A total of 0.87 million mt of iron ores was traded for the week ended Jun 25, amid the typical lull steel demand period.
However, there was some upticks in steel prices late in the week, as it was heard that some mills had voluntarily reduced their sintering and blast furnace operations ahead of the 100th anniversary of Chinese Communist Party on July 1.
During the week, the trades volume of PBF accounted the largest market share at 59%, then followed by MAC fines at 22%, and lastly BRBF at 19%.
No change in blending for Chinese mills
The massive share of traded PBF, implied that most Chinese mills kept their blending unchanged, focusing at medium and high-grade iron ore like PBF and Carajas fines.
However, there was still supply tightness among Chinese ports for iron ore products like PBF, BRBF and Carajas fines, which resulted in some price upticks during the week.
Meanwhile, there was some market talks of relaxation output curb in Tangshan by July, though it was yet to be confirmed by Chinese authority, which some trade participants believed that it would lead to more steel demand in July.

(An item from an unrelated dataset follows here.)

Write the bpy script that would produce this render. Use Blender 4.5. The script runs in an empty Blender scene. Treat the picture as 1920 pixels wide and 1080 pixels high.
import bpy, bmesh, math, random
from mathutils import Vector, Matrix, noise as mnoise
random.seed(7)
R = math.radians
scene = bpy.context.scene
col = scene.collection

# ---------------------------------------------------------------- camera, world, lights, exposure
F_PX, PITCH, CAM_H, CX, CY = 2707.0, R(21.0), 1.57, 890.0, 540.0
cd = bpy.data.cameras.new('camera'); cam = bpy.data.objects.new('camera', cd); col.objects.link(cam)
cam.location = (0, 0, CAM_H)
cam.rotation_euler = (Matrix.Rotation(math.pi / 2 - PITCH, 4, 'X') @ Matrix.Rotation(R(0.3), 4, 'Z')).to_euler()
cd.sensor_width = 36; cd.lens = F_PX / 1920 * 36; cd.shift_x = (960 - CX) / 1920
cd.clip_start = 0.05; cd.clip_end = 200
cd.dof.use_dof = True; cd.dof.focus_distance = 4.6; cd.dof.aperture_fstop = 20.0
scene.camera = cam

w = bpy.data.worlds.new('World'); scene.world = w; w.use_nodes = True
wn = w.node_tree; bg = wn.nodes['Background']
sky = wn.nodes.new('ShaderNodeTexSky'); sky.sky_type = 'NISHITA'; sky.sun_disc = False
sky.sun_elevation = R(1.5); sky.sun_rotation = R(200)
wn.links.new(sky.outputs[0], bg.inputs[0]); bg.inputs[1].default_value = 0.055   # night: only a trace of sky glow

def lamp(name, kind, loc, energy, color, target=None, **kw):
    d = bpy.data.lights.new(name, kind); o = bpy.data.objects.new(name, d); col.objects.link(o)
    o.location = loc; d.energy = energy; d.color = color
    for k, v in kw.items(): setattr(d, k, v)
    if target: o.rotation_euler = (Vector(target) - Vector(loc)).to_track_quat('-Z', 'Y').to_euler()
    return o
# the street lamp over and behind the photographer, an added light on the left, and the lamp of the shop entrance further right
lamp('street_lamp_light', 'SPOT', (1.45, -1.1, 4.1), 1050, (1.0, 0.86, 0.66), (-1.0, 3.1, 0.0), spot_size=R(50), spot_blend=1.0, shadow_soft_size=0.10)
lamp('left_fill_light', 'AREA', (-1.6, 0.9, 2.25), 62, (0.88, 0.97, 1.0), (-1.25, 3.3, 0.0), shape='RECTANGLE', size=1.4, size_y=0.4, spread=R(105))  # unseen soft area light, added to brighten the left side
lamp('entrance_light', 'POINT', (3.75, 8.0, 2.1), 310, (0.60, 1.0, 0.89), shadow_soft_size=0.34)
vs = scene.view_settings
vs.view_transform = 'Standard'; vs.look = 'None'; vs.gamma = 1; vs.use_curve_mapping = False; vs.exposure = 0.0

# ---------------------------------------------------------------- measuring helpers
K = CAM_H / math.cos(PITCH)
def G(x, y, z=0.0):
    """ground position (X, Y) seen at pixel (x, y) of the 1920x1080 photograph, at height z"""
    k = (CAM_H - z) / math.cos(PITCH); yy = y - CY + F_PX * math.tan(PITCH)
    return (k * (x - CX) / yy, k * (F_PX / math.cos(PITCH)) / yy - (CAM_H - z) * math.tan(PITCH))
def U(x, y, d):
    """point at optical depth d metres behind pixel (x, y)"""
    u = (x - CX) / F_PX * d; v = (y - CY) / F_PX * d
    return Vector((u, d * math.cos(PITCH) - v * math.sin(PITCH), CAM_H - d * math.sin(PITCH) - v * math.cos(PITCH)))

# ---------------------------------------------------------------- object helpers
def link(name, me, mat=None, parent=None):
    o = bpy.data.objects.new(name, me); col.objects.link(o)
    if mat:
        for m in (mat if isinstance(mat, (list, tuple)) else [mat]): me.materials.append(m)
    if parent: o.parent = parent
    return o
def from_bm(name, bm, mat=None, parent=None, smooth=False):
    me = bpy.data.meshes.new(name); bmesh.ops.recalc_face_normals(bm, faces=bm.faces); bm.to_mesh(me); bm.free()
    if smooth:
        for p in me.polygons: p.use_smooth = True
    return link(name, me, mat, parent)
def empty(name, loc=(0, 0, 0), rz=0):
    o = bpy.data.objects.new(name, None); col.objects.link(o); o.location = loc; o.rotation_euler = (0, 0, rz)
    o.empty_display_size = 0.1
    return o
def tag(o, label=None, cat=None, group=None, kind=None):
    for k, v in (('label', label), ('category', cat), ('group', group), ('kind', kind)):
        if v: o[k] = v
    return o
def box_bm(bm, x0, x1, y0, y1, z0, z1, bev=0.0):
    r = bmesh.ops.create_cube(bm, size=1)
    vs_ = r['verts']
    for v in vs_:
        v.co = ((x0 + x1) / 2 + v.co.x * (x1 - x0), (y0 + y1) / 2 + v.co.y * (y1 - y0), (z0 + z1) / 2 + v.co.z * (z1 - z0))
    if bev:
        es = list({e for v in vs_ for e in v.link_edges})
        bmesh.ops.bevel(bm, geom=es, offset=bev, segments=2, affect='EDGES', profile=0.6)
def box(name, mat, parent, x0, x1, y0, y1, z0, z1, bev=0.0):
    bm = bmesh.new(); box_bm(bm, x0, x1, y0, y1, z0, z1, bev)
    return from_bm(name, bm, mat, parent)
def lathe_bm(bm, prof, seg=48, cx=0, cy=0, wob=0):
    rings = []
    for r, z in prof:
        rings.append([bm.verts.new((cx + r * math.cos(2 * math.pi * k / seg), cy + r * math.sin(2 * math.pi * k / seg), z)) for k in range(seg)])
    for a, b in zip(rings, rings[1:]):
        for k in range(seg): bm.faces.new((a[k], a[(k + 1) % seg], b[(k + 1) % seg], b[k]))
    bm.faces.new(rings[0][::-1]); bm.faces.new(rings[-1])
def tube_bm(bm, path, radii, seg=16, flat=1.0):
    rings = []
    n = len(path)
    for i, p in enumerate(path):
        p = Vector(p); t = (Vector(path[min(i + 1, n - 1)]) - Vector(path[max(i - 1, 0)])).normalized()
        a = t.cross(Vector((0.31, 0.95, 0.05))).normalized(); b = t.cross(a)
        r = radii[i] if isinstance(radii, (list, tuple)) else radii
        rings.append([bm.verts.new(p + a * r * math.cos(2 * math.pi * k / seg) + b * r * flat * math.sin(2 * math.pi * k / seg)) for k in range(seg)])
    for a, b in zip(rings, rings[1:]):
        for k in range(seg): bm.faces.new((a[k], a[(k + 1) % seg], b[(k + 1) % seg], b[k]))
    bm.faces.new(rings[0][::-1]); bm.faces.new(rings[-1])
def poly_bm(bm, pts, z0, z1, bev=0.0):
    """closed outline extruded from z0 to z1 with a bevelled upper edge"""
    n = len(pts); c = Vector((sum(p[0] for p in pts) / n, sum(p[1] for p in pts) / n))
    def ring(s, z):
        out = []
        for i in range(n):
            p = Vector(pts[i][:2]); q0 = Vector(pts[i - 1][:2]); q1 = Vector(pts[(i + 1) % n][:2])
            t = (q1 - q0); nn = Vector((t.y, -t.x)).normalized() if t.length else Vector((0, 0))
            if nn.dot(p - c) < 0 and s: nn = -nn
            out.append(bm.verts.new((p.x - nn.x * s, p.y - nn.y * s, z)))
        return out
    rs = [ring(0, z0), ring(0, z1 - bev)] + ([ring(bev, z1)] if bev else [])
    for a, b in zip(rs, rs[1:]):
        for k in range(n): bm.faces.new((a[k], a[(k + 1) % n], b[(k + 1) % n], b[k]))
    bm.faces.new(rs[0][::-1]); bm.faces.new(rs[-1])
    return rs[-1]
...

More imports for semi-finished in July
Some market participants expected higher import of semis will reduce steel production and the need for iron ore in coming months.
As the country’s import of semi-finished steel imports saw a sharp jump by 41% on-month to 1.23 million mt in May, with strong indication of higher import volume in June and July.
The higher semi-steel imports were also in line with Chinese authority’s policy of cutting steel output to reduce emission to comply with green initiatives.